Dans les scènes II et III, Errant et L’homme perdu parlent de déracinement et de déconnexion avec les siens. Ils ont quitté maison et famille, pour se retrouver loin d’elles, sans ancrage, errant ça et là, sans leur propre voix. Dans la scène IV, L’homme décombre corrige Errant qui parle d’idée et de nous, donc d’identité : « Vous n’êtes pas chez vous ici...Vous n’avez pas pu construire chez vous. Eux ils l’ont fait, on se tait. On se courbe. Chez vous c’est la malédiction. On se tait. » (Page 62).

L’auteure a su camper des personnages intéressants dans leur prise de position. Le dire oscille entre l’ironie et le sarcasme, dans une langue aux élans poétiques à plusieurs endroits. Les scènes du milieu (III à VII) sont les plus percutantes ; alors que les dernières scènes (VIII et IX), celles du dénouement, manquent de punch et laissent le lecteur/spectateur sur sa soif.

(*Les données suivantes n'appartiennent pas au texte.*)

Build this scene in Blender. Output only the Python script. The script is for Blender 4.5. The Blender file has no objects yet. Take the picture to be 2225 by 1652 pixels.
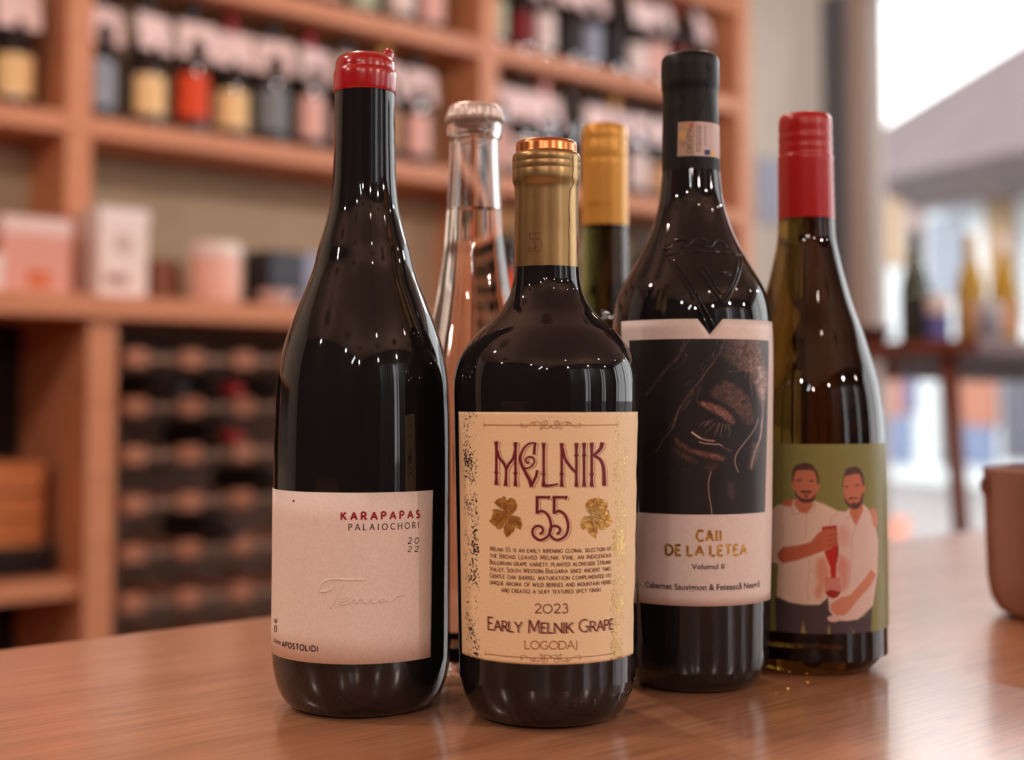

France Medeley Guillou parle de migration, du droit de chacun à quitter son patelin pour aller vivre ailleurs, du déracinement qui en résulte, et du mépris et rejet des migrants par le pays d’accueil. Avec le mouvement de migration massive des peuples des pays du sud vers ceux du nord, Errance Boulevard est d’actualité et mérite une place dans le concert des ouvrages récents de la migration.